Vote for Manny Ramirez… for the All Star Game?

Manny Website

The Q Beat

Even though Manny Ramirez is amidst a 50 game drug suspension and has not played for the Los Angeles Dodgers in weeks, a push to get him into the All Star game is well underway. As of today Manny is fourth among National League outfielders in initial All-Star voting. A Web site has even popped up encouraging people to Vote for Manny even though he has been absent from the diamond for a while now.

“I said it would be funny if Manny got elected, because he’s coming off a suspension on July 3 and the All-Star game is a week later, so they don’t even have that sort of built-in protection,” the 39-year-old website Manager Jason Rosenberg, from suburban Ardsley said Wednesday. “So I got home, and just quickly threw a Web site together.” Rosenberg got voteformanny.blogspot.com up and running Tuesday night, designed to point out that MLB has no rule preventing players coming off drug suspensions from becoming All-Stars. It links to an online All-Star ballot and implores fans: “Remember, vote early and often!”

Ramirez was suspended for 50 games on May 7 after his drug test showed artificial testosterone and baseball investigators obtained documentation that he received HCG, a banned female fertility drug taken by some after steroid cycles to restart natural testosterone production.

He’s eligible to return to the Los Angeles Dodgers on July 3, 11 days before the All-Star game in St. Louis.

In the initial All-Star vote released Tuesday, Ramirez was on 442,763 ballots, Brauntrailing Milwaukee’s Ryan Braun (663,164), the Chicago Cubs’ Alfonso Soriano (545,354) and the New York Mets’ Carlos Beltran (476,843).

“The All-Star game is for the fans and I think if he got voted in, then it would be appropriate for him to play,” said Philadelphia’s Charlie Manuel, the NL manager. “Once he serves his suspension, he’s paid his penalty and he’s just like every other player.”

Cardinals manager Tony La Russa had the opposite view.

“The fans have a right to vote, but I think it’s probably not fair to the guys who are out there playing,” he said. “It’s pretty tough to do what he did and then miss a good part of the season. But it’s up to the fans.”

Voting began April 22, so it’s unclear how many were cast for Ramirez before the suspension. Baseball’s drug agreement states “a player shall be deemed to have been eligible to play in the All-Star game if he was elected or selected to play; the commissioner’s office shall not exclude a player from eligibility for election or selection because he is suspended under the program.”

In AL voting released Wednesday, the Yankees’ Alex Rodriguez was third among third basemen with 245,414, trailing Tampa Bay’s Evan Longoria (664,060) and Texas’ Michael Young (296,025).
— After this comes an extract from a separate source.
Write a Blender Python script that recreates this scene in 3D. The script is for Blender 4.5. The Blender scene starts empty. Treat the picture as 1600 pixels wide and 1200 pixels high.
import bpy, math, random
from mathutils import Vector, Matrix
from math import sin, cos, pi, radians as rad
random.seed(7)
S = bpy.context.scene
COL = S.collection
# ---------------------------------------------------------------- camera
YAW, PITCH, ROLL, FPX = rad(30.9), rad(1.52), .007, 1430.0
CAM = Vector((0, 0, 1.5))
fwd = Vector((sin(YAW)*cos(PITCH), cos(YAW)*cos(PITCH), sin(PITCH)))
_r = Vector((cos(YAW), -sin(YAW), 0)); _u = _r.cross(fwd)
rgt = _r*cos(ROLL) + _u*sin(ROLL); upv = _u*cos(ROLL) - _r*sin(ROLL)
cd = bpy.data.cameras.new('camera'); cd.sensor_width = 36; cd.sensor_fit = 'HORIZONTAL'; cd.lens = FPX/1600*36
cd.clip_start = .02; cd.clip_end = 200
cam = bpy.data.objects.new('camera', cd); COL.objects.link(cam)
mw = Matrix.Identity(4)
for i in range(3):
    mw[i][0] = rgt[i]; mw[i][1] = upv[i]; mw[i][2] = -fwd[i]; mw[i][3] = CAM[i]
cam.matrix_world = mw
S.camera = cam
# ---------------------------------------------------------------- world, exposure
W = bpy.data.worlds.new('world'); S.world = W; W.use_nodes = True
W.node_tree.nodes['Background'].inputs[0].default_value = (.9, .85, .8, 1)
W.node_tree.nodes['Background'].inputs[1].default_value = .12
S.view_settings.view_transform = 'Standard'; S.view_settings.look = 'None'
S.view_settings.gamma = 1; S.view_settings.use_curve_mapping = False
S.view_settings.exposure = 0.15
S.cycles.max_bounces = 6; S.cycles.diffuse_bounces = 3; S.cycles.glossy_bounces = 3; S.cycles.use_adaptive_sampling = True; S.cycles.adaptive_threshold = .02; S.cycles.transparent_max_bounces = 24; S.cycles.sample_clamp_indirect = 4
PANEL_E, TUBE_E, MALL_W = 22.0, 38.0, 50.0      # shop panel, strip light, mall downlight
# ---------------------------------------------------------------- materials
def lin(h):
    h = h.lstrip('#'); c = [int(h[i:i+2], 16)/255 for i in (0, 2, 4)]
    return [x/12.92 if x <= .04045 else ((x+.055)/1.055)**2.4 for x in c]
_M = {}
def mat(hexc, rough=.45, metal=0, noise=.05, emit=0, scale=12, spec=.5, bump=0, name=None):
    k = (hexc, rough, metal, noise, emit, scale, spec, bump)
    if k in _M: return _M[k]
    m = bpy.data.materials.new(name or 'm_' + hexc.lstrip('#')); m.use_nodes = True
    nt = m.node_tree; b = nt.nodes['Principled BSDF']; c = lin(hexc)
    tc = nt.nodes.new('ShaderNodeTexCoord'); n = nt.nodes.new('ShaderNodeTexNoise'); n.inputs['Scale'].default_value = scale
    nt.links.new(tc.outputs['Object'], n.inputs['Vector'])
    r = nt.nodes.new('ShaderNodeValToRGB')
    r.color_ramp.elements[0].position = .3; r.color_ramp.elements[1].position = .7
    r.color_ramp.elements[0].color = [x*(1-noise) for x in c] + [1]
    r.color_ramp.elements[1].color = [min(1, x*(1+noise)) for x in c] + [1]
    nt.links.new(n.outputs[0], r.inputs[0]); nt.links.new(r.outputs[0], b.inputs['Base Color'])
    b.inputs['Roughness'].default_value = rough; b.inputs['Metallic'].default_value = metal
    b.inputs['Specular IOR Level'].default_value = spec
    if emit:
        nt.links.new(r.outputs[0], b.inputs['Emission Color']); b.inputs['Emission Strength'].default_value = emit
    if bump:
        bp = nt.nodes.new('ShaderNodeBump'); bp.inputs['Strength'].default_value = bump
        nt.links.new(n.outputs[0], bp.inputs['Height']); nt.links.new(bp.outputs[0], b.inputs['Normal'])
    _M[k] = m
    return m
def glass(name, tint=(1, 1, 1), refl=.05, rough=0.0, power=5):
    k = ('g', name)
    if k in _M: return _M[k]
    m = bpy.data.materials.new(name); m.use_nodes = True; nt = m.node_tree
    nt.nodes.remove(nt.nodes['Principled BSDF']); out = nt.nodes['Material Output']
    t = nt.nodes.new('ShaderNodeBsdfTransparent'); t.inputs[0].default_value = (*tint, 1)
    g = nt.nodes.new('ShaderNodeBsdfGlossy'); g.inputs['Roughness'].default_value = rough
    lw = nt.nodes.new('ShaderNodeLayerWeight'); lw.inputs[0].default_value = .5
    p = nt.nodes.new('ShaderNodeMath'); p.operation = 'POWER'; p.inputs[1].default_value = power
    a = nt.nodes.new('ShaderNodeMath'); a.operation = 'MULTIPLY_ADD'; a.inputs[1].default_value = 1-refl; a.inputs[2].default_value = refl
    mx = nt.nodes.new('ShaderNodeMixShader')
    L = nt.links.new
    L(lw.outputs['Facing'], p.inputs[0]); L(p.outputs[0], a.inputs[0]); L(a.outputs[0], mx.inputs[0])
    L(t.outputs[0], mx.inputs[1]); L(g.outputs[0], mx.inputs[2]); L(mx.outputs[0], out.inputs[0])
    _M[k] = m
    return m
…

After Sports Illustrated reported Rodriguez tested positive in baseball’s anonymous 2003 survey, he admitted in February to using steroids from 2001-03 while with Texas.

“It would be too interesting, too funny, too pick-your-adjective to see Manny get elected,” Rosenberg said.

“It’s got to be MLB’s nightmare that the two biggest stars who have implicated themselves or gotten implicated by this are now potentially starting in their signature midsummer moment.”

Baseball spokesman Rich Levin declined comment.

Rosenberg intends to keep it up and running through the All-Star game. “Most fans have had enough PED discussion, the steroids discussion, are sick of hearing it,” he said. “Voting proves it, and yet the media still wants to cast everyone as an outcast and a pariah if they ever used or been accused or, in Manny’s case, been caught.”